Fuzzy search is a powerful tool that can detect name variations, misspellings, transliterations and other discrepancies in identifiers, significantly enhancing your AML efforts and accelerating reporting. However, a poor setup can lead to an overload of false positives, wasting time and resources. Following these best practices ensures your fuzzy search works efficiently and effectively to support your compliance strategy.

  • Match fuzzy search sensitivity to risk: Different users carry different risk levels. Adjust your fuzzy search sensitivity accordingly:
    • High-risk users (e.g., from high-risk regions or new accounts): Use medium-to-high sensitivity to catch name variations, transliterations, or common misspellings.
    • Low-risk users: Dial sensitivity down to avoid flooding your team with false positives.
  • Continuously review and improve your settings: Don’t set it and forget it. Regularly review your alert outcomes to identify patterns, reduce noise and improve hit accuracy. This dynamic tuning ensures your fuzzy search adapts as your risk environment evolves.
  • Leverage contextual data to refine matching: Fuzzy search is more accurate when combined with additional contextual data. Incorporate relevant user information (such as location, device data or account history) to better assess the likelihood of genuine matches. This approach reduces false positives and sharpens the overall effectiveness of your screening process.

Uplevel Your AML Screening With SEON

SEON brings pre-KYC intelligence and AML precision together so your compliance team can catch threats faster and onboard trusted users effortlessly.
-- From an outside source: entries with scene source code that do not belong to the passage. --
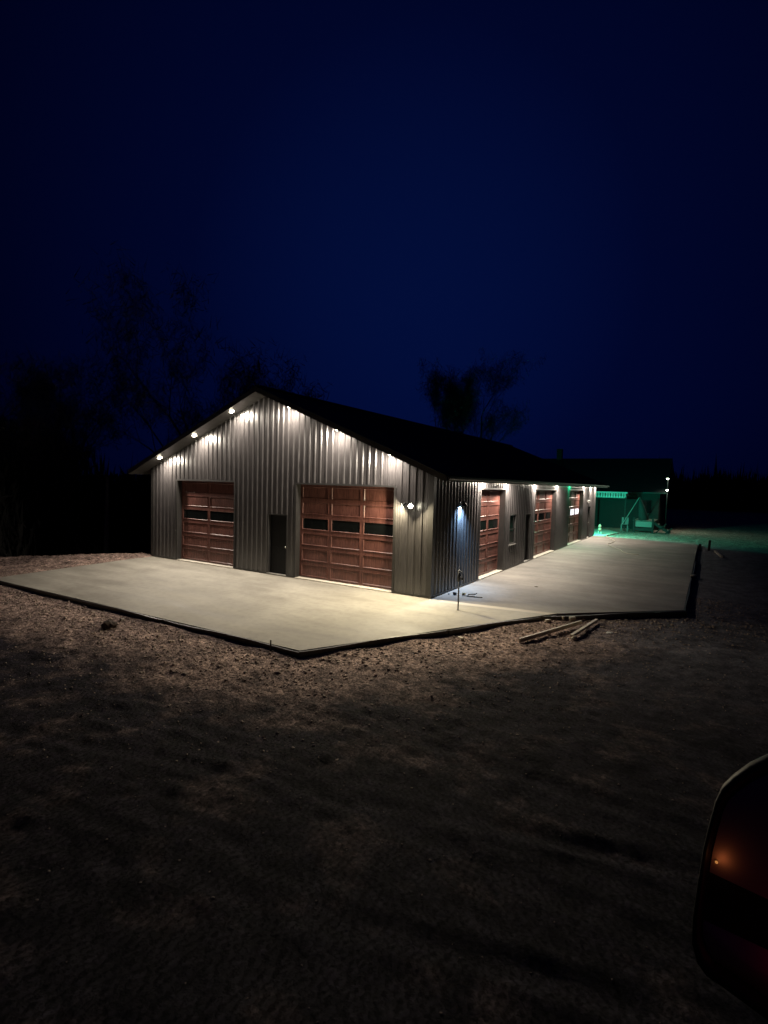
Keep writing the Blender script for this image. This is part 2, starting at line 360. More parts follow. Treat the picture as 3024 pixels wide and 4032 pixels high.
pz = ground_h(px, py); sz = .008+.030*rng.random(len(px))**3*np.exp(-np.maximum(polydist(px, py, SLABS)-1, 0)/3)
V = []; 
rot = rng.uniform(0, 6.28, len(px)); st = rng.uniform(.6, 1.4, (len(px), 3)); st[:, 2] *= .65
P = IV[None]*st[:, None]*sz[:, None, None]*rng.uniform(.8, 1.2, (len(px), 12, 1))
c_, s_ = np.cos(rot)[:, None], np.sin(rot)[:, None]
X_ = P[..., 0]*c_-P[..., 1]*s_ + px[:, None]; Y_ = P[..., 0]*s_+P[..., 1]*c_ + py[:, None]; Z_ = P[..., 2]+pz[:, None]+sz[:, None]*.2
co = np.stack([X_, Y_, Z_], -1).reshape(-1, 3); fc = (IF[None]+12*np.arange(len(px))[:, None, None]).reshape(-1, 3)
me = bpy.data.meshes.new('gravel'); me.from_pydata(co.tolist(), [], fc.tolist()); me.materials.append(STONE)
g = bpy.data.objects.new('gravel', me); C.objects.link(g); tag(g, 'loose stones and clods scattered over the churned dirt', 'gravel', kind='stuff')

# ------------------------------------------------------------------ slabs
def slab(name, poly, z0, z1, mat):
    mb = MB(); mb.quad(*[(x, y, z1) for x, y in poly])
    for (a, b), (c, d) in zip(poly, poly[1:]+poly[:1]): mb.quad((a, b, z0), (c, d, z0), (c, d, z1), (a, b, z1))
    o = mb.build(name, mat); o['kind'] = 'structure'; return o
slab('concrete_apron', [(-12.62, -.012), (-11.90, -5.90), (0.06, -5.64), (3.10, 0.0), (3.38, .50), (0.03, -.012)], -.40, 0, CONC_F)
slab('concrete_drive', [(.032, .002), (3.385, .514), (6.12, 3.08), (6.20, 24.4), (5.9, 25.1), (.032, 25.1)], -.40, -.004, CONC_S)

# ------------------------------------------------------------------ the building
BW, BL = 12.54, 25.1; ZE, SL = 3.57, .403; XR = -BW/2; RT = .17; OV = .62
def under(x): return ZE + SL*(BW/2-abs(x-XR))
B = empty('metal_workshop', (0, 0, 0), label='long charcoal ribbed metal workshop with gable roof, walnut garage doors and lit soffits', cat='building')
pitch_ = .2286
def profile(L, rev=False):
    pts = [(0.0, 0.0)]; u = .09
    while u < L-.05:
        for du, dp in ((-.044, 0), (-.018, .029), (.018, .029), (.044, 0)): pts.append((u+du, dp))
        for du in (.076, .152):
            if u+du+.02 < L: 
                for e, dp in ((-.013, 0), (-.004, .004), (.004, .004), (.013, 0)): pts.append((u+du+e, dp))
        u += pitch_
    pts = [p for p in pts if p[0] < L-.002]; pts.append((L, 0.0)); return pts
def wall(L, top, openings, place, breaks=()):
    pts = profile(L); us = [p[0] for p in pts]; ds = [p[1] for p in pts]
    extra = sorted(set([e for a, b, c, d in openings for e in (a, b)] + list(breaks)))
    allu = sorted(set(us+extra)); dd = np.interp(allu, us, ds); mb = MB()
    for (a, da), (b, db) in zip(zip(allu, dd), zip(allu[1:], dd[1:])):
        mid = (a+b)/2; zz = [(0.035, None)]; spans = []; z = .035
        for (o0, o1, z0, z1) in sorted([q for q in openings if q[0] < mid < q[1]], key=lambda q: q[2]):
            if z0 > z: spans.append((z, z0, z0))
            z = z1
        spans.append((z, top(a), top(b)))
        for z0, za, zb in spans: mb.quad(place(a, da, z0), place(b, db, z0), place(b, db, zb), place(a, da, za))
    return mb
FD = [('left', -10.967, -7.833, 3.11), ('right', -4.956, -1.235, 3.11)]
PD = (-6.216, -5.326)
op = [(BW+a, BW+b, 0, z) for _, a, b, z in FD] + [(BW+PD[0], BW+PD[1], 0, 2.08)]
mb = wall(BW, lambda u: under(u-BW), op, lambda u, d, z: (u-BW, -d, z), [BW/2]); mb.build('front_wall', STEEL, B)
SD = [(3.604, 6.111), (10.247, 14.028), (17.002, 20.819)]; WIN = (6.72, 7.572, .94, 2.12); SP = [(8.832, 9.631), (22.495, 23.407)]
op = [(a, b, 0, 3.10) for a, b in SD] + [WIN] + [(a, b, 0, 2.08) for a, b in SP]
mb = wall(BL, lambda u: ZE, op, lambda u, d, z: (d, u, z)); mb.build('side_wall', STEEL, B)
mb = wall(BL, lambda u: ZE, [], lambda u, d, z: (-BW-d, BL-u, z)); mb.build('side_wall', STEEL, B)
mb = wall(BW, lambda u: under(-u), [], lambda u, d, z: (-u, BL+d, z), [BW/2]); mb.build('back_wall', STEEL, B)
# foundation kerb and interior floor, seen as the pale strip under each door
mb = MB(); mb.box(-BW+.006, .006, -.3, -.006, BL-.006, .030); mb.build('foundation', CONC_C, B)
# trims
for cx_, cy_, sx, sy in ((0, 0, 1, -1), (-BW, 0, -1, -1), (0, BL, 1, 1), (-BW, BL, -1, 1)):
    mb = MB(); mb.box(cx_, cy_, .03, cx_+sx*.036, cy_-sy*.13, ZE-.02); mb.box(cx_+sx*.036, cy_, .03, cx_-sx*.13, cy_+sy*.036, ZE-.02)
    mb.build('corner_trim', TRIM, B)
# base flashing
def segs(L, ops):
    z = 0; out = []
    for a, b in sorted(ops): out.append((z, a)); z = b
    out.append((z, L)); return out
for a, b in segs(BW, [(BW+q[1], BW+q[2]) for q in FD]+[(BW+PD[0], BW+PD[1])]):
    mb = MB(); mb.box(max(a, .14)-BW, -.034, .028, min(b, BW-.14)-BW, -.001, .060); mb.build('base_flashing', TRIM, B)
for a, b in segs(BL, SD+SP): mb = MB(); mb.box(.001, max(a, .14), .028, .034, min(b, BL-.14), .060); mb.build('base_flashing', TRIM, B)
# roof shell with rake and eave fascia
mb = MB(); e = OV+.03
def top(x): return under(x)+RT
y0, y1 = -.60, BL+.60; xl, xr_ = -BW-e, e
for (xa, xb) in ((xl, XR), (XR, xr_)):
    mb.quad((xa, y0-.02, top(xa)), (xb, y0-.02, top(xb)), (xb, y1+.02, top(xb)), (xa, y1+.02, top(xa)))
    u = xa
n_r = int((y1-y0)/.2286)
for k in range(n_r):                               # roof ribs
    yy = y0+.1+k*.2286
    for (xa, xb) in ((xl, XR), (XR, xr_)):
        mb.quad((xa, yy-.03, top(xa)+.001), (xb, yy-.03, top(xb)+.001), (xb, yy-.01, top(xb)+.02), (xa, yy-.01, top(xa)+.02))
        mb.quad((xa, yy-.01, top(xa)+.02), (xb, yy-.01, top(xb)+.02), (xb, yy+.01, top(xb)+.02), (xa, yy+.01, top(xa)+.02))
        mb.quad((xa, yy+.01, top(xa)+.02), (xb, yy+.01, top(xb)+.02), (xb, yy+.03, top(xb)+.001), (xa, yy+.03, top(xa)+.001))
mb.box(XR-.16, y0-.01, top(XR)-.045, XR+.16, y1+.01, top(XR)+.03)
mb.build('roof', ROOF, B)
for yy, s in ((y0, -1), (y1, 1)):
    for xa, xb in ((xl, XR), (XR, xr_)):
        mb = MB(); A = [(xa, yy, under(xa)-.01), (xb, yy, under(xb)-.01), (xb, yy, top(xb)-.004), (xa, yy, top(xa)-.004)]
        Bq = [(x, y+s*.022, z) for x, y, z in A]
        mb.quad(*A); mb.quad(*Bq)
        for i in range(4): mb.quad(A[i], A[(i+1) % 4], Bq[(i+1) % 4], Bq[i])
        mb.build('rake_trim', TRIM, B)
mb = MB(); zb = under(xr_)
mb.box(xr_+.002, y0-.02, zb-.01, xr_+.022, y1+.02, zb+RT-.03); mb.build('fascia', TRIM, B); mb = MB(); mb.box(xl-.022, y0-.02, zb-.01, xl-.002, y1+.02, zb+RT-.03)
mb.build('fascia', TRIM, B)
mb = MB()      # K-style gutter along the drive side
prof = [(.024, zb+.02), (.024, zb+.03), (.09, zb+.03), (.115, zb+.07), (.115, zb+.105), (.13, zb+.105), (.13, zb+.125), (.108, zb+.125), (.108, zb+.075), (.088, zb+.037), (.028, zb+.037)]
for (a, za), (b, zb_) in zip(prof, prof[1:]): mb.quad((xr_+a, y0, za), (xr_+b, y0, zb_), (xr_+b, y1, zb_), (xr_+a, y1, za))
mb.quad(*[(xr_+a, y0, z) for a, z in [(.024, zb+.03), (.09, zb+.03), (.115, zb+.07), (.115, zb+.12), (.024, zb+.12)]])
mb.build('gutter', simple('gutter_metal', (.035, .032, .032), .35), B)
mb = MB()      # soffit with shallow V grooves every 0.3 m
def sof(xa, xb, ya_, yb_): mb.quad((xa, ya_, under(xa)), (xa, yb_, under(xa)), (xb, yb_, under(xb)), (xb, ya_, under(xb)))
def panels(xa, xb, ya_, yb_, along):
    if along == 'x':
        n = max(1, int(abs(xb-xa)/.30)); st_ = (xb-xa)/n
        for k in range(n):
            a = xa+k*st_; sof(a+.006, a+st_-.006, ya_, yb_)
            mb.quad((a-.006, ya_, under(a)+.008), (a-.006, yb_, under(a)+.008), (a+.006, yb_, under(a)+.008), (a+.006, ya_, under(a)+.008))
    else:
        n = int((yb_-ya_)/.30); st_ = (yb_-ya_)/n
        for k in range(n): sof(xa, xb, ya_+k*st_+.006, ya_+(k+1)*st_-.006)
        sof_z = .008
        mb.quad((xa, ya_, under(xa)+sof_z), (xa, yb_, under(xa)+sof_z), (xb, yb_, under(xb)+sof_z), (xb, ya_, under(xb)+sof_z))
panels(xl, XR, y0, 0, 'x'); panels(XR, xr_, y0, 0, 'x'); panels(0, xr_, 0, BL, 'y'); panels(xl, -BW, 0, BL, 'y'); panels(xl, XR, BL, y1, 'x'); panels(XR, xr_, BL, y1, 'x')
mb.build('soffit', SOFF, B)

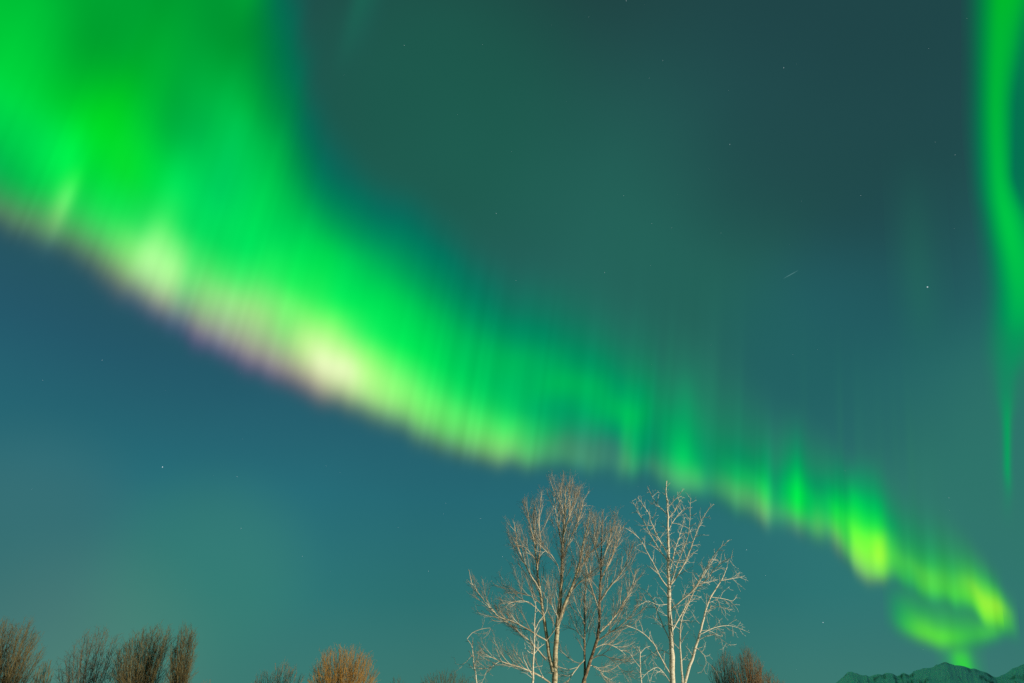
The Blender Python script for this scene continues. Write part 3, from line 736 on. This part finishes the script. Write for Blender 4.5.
# a short meteor: a thin luminous train, thickest in its middle
a_, b_ = sky_dir(783.5, 278.5) * 405000.0, sky_dir(798, 270.5) * 400000.0
ax = (b_ - a_).normalized()
u_, v_ = ax.orthogonal().normalized(), ax.cross(ax.orthogonal().normalized())
mvv, mff = [], []
for i in range(9):
    c = a_.lerp(b_, i / 8)
    rr = PXR * 0.95 * (0.06 + 0.34 * math.sin(math.pi * i / 8))
    for k in range(6):
        p_ = c + (u_ * math.cos(k * math.pi / 3) + v_ * math.sin(k * math.pi / 3)) * rr
        mvv.append(tuple(p_))
for i in range(8):
    for k in range(6):
        mff.append((i * 6 + k, i * 6 + (k + 1) % 6, (i + 1) * 6 + (k + 1) % 6, (i + 1) * 6 + k))
m_met = m_star.copy()
m_met.name = 'meteor_glow'
m_met.cycles.emission_sampling = 'NONE'
m_met.node_tree.nodes['Emission'].inputs[0].default_value = (0.07, 0.2, 0.2, 1)
tag(mesh_obj('meteor', mvv, mff, m_met), 'faint short meteor streak slanting up, right of the middle of the sky', 'meteor')


# ---------------------------------------------------------------- trees
class Tubes:
    def __init__(self):
        self.v, self.f = [], []

    def add(self, pts, rad, sides):
        b0 = len(self.v)
        npt = len(pts)
        prev = None
        for i in range(npt):
            t = (pts[min(i + 1, npt - 1)] - pts[max(i - 1, 0)])
            if t.length < 1e-9:
                t = Vector((0, 0, 1))
            t.normalize()
            if prev is None:
                prev = t.cross(Vector((0.31, 0.87, 0.38)))
                if prev.length < 1e-3:
                    prev = t.cross(Vector((1, 0, 0)))
            a = prev - t * prev.dot(t)
            if a.length < 1e-6:
                a = t.orthogonal()
            a.normalize()
            c = t.cross(a)
            prev = a
            for k in range(sides):
                q = 2 * math.pi * k / sides
                p_ = pts[i] + (a * math.cos(q) + c * math.sin(q)) * rad[i]
                self.v.append((p_.x, p_.y, p_.z))
        for i in range(npt - 1):
            for k in range(sides):
                self.f.append((b0 + i * sides + k, b0 + i * sides + (k + 1) % sides,
                               b0 + (i + 1) * sides + (k + 1) % sides, b0 + (i + 1) * sides + k))
        self.f.append(tuple(b0 + (npt - 1) * sides + k for k in range(sides)))

    def build(self, name, mat, parent):
        return mesh_obj(name, self.v, self.f, mat, parent) if self.f else None


UP = Vector((0, 0, 1))


def build_crown(a, b, mat_a, mat_b, parent):
    k_ = len(a.v)
    o = mesh_obj('crown', a.v + b.v, a.f + [tuple(k_ + i for i in f) for f in b.f], mat_a, parent)
    o.data.materials.append(mat_b)
    o.data.polygons.foreach_set('material_index', [0] * len(a.f) + [1] * len(b.f))
    return o


def smooth_path(pts, step):
    """Catmull-Rom through pts"""
    out = []
    n_ = len(pts)
    for i in range(n_ - 1):
        p0, p1, p2, p3 = pts[max(i - 1, 0)], pts[i], pts[i + 1], pts[min(i + 2, n_ - 1)]
        k_ = max(2, int((p2 - p1).length / step))
        for j in range(k_):
            t = j / k_
            out.append(0.5 * ((2 * p1) + (p2 - p0) * t + (2 * p0 - 5 * p1 + 4 * p2 - p3) * t * t + (3 * p1 - p0 - 3 * p2 + p3) * t ** 3))
    out.append(pts[-1].copy())
    return out


def path_at(pts, f):
    q = f * (len(pts) - 1)
    i = min(int(q), len(pts) - 2)
    t = q - i
    return pts[i].lerp(pts[i + 1], t), (pts[i + 1] - pts[i]).normalized(), q


def plen(pts):
    return sum((pts[i + 1] - pts[i]).length for i in range(len(pts) - 1))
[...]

  • Spot threats early: Use digital footprint analysis from the first touchpoint to detect suspicious patterns and assess risk from the first interaction.
  • Zero in on real threats: Selectively enable global data sources — from sanctions and PEP lists to adverse media — to focus only on the information that matters most to your jurisdiction.
  • Automate efficiency: Set customized customer screening frequencies based on risk and let SEON’s scheduling system handle the rest.
  • Adapt as you go: Continuously tune thresholds and alert volumes to find the sweet spot between robust compliance and manageable workload.

Fraud Doesn’t Wait

And neither should you. With threats evolving by the minute, relying on outdated defenses is like locking the door after the break-in. The goal isn’t to react to what’s already happened — it’s to stop it before it starts. By detecting threats early and moving with intent, you defend systems and protect trust, reputation and revenue.